Opinión

Disciplina académica

El de la disciplina académica en las universidades es asunto de enjundia. Por ejemplo, los referendos sobre la Monarquía que han organizado los estudiantes en un par de docenas de ellas –públicas, por demás–, serían sancionables en virtud del reglamento que, allá por 1954, elaboró Joaquín Ruiz-Giménez, y que aún está vigente.
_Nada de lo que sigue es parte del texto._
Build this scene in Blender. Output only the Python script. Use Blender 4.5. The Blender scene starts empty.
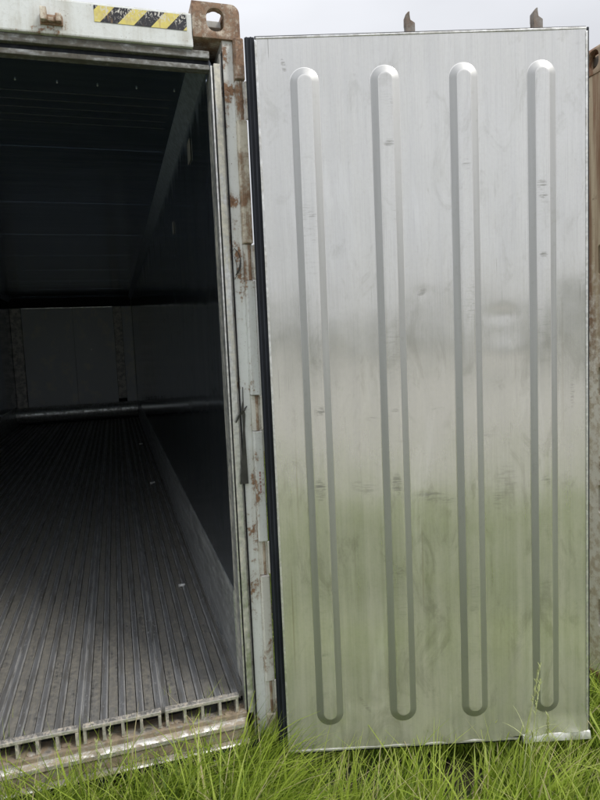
import bpy, bmesh, math, random
import numpy as np
from mathutils import Vector, Matrix, noise as mnoise
random.seed(4); rng = np.random.default_rng(7)
C = bpy.context.scene.collection
R = math.radians

# ------------------------------------------------------------------ camera
YAW, PITCH, ROLL, FPX = 0.288959, -0.091161, -0.043822, 616.38
CAM = Vector((-0.50025, -2.2290, 1.70983))
fw = Vector((math.sin(YAW)*math.cos(PITCH), math.cos(YAW)*math.cos(PITCH), math.sin(PITCH)))
rt = Vector((math.cos(YAW), -math.sin(YAW), 0)); up = rt.cross(fw)
c_, s_ = math.cos(ROLL), math.sin(ROLL)
rt, up = c_*rt + s_*up, -s_*rt + c_*up
cd = bpy.data.cameras.new('camera'); cam = bpy.data.objects.new('camera', cd); C.objects.link(cam)
M = Matrix((rt, up, -fw)).transposed().to_4x4(); M.translation = CAM; cam.matrix_world = M
cd.sensor_fit = 'VERTICAL'; cd.sensor_height = 24; cd.lens = FPX/800*24
cd.clip_start = .02; cd.clip_end = 2000
bpy.context.scene.camera = cam

# ------------------------------------------------------------------ world, sun, exposure
SUN_EL, SUN_AZ = R(50), R(140)          # azimuth clockwise from +y: the light comes from behind the camera
W = bpy.data.worlds.new('World'); bpy.context.scene.world = W; W.use_nodes = True
nt = W.node_tree; nt.nodes.clear()
out = nt.nodes.new('ShaderNodeOutputWorld'); bg = nt.nodes.new('ShaderNodeBackground'); bg.inputs[1].default_value = .1
sky = nt.nodes.new('ShaderNodeTexSky'); sky.sky_type = 'NISHITA'; sky.sun_disc = False
sky.sun_elevation = SUN_EL; sky.sun_rotation = SUN_AZ; sky.dust_density = 3
tc = nt.nodes.new('ShaderNodeTexCoord'); sep = nt.nodes.new('ShaderNodeSeparateXYZ'); nt.links.new(tc.outputs[0], sep.inputs[0])
zr = nt.nodes.new('ShaderNodeMapRange'); zr.inputs[1].default_value = 0; zr.inputs[2].default_value = 1
pw = nt.nodes.new('ShaderNodeMath'); pw.operation = 'POWER'; pw.inputs[1].default_value = 2.4; pw.use_clamp = True
mz = nt.nodes.new('ShaderNodeMath'); mz.operation = 'MAXIMUM'; mz.inputs[1].default_value = 0; nt.links.new(sep.outputs[2], mz.inputs[0]); nt.links.new(mz.outputs[0], pw.inputs[0])
zr.inputs[3].default_value = 6.5; zr.inputs[4].default_value = 19; nt.links.new(pw.outputs[0], zr.inputs[0])
cn = nt.nodes.new('ShaderNodeTexNoise'); cn.inputs['Scale'].default_value = 2.2; cn.inputs['Detail'].default_value = 4
mp = nt.nodes.new('ShaderNodeMapping'); mp.inputs[3].default_value = (1, 1, 2.6)
nt.links.new(tc.outputs[0], mp.inputs[0]); nt.links.new(mp.outputs[0], cn.inputs[0])
cr = nt.nodes.new('ShaderNodeMapRange'); cr.inputs[1].default_value = .3; cr.inputs[2].default_value = .7
cr.inputs[3].default_value = .9; cr.inputs[4].default_value = 1.1; nt.links.new(cn.outputs[0], cr.inputs[0])
mu = nt.nodes.new('ShaderNodeMath'); mu.operation = 'MULTIPLY'; nt.links.new(zr.outputs[0], mu.inputs[0]); nt.links.new(cr.outputs[0], mu.inputs[1])
cc = nt.nodes.new('ShaderNodeVectorMath'); cc.operation = 'SCALE'; cc.inputs[0].default_value = (.97, .985, 1.03)
nt.links.new(mu.outputs[0], cc.inputs['Scale'])
mx = nt.nodes.new('ShaderNodeMix'); mx.data_type = 'RGBA'; mx.inputs[0].default_value = .9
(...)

Pero como han sido convocados por la «juventu progresista» –la misma que, en «Pantaleón y las visitadoras», la novela de Vargas Llosa, se dirige al «Baliente Sinshi» para reivindicar el disfrute de las putas traídas de Iquitos, argumentando con el interrogante de que «¿acaso no tenemos pishula?»–, entonces los rectores hacen la vista gorda y el tema queda en agua de borrajas.

Me pregunto si pasaría lo mismo en el caso de que las consultas se refirieran a la permanencia de esos rectores en su cargo. Pero dejémoslo estar porque, en auxilio de esas autoridades, ha venido el ministro de Ciencia y todo lo demás diciendo que «cuando uno está en la universidad, uno se apunta a causas radicales»; así, con dos cojones. Y para que no haya dudas, el astronauta Duque ha expresado su intención de derogar el reglamento de marras. «Voy a atreverme a intentarlo», dijo, porque, según su entender, en esa norma «la mitad de las cosas no caben en la Constitución».

La mitad no; más bien algún detalle no menor como las manifestaciones contra la religión católica o las instituciones del Estado que, evidentemente, no podrían ser sancionados en virtud de la Constitución. Pero lo demás –las injurias y ofensas a autoridades académicas, profesores y compañeros, la suplantación de personalidad, la falsificación de documentos o la comisión de delitos– no tienen esa connotación. El problema de este reglamento, tal como se ha destacado en varias sentencias judiciales, es que carece de respaldo en una ley que autorice su contenido sancionador para los estudiantes, pese a lo cual se sigue aplicando. Por eso, es loable que el ministro Duque quiera lidiar este toro, cosa a la que nunca se han atrevido sus predecesores, tal vez para no enfrentarse a la «juventu progresista».

Por poner un solo ejemplo, el día de fin de año de 2010, Ángel Gabilondo —que de esto algo sabía por haber sido rector de la Autónoma de Madrid— publicó en el BOE un Estatuto del Estudiante Universitario que tenía veintisiete páginas dedicadas a los derechos de los alumnos y una sola a sus deberes, aunque no decía nada sobre lo que podría hacerse si éstos no se cumplían por parte de los interesados. Así que no confiemos demasiado porque, a lo mejor, seguimos en esto con la legislación franquista.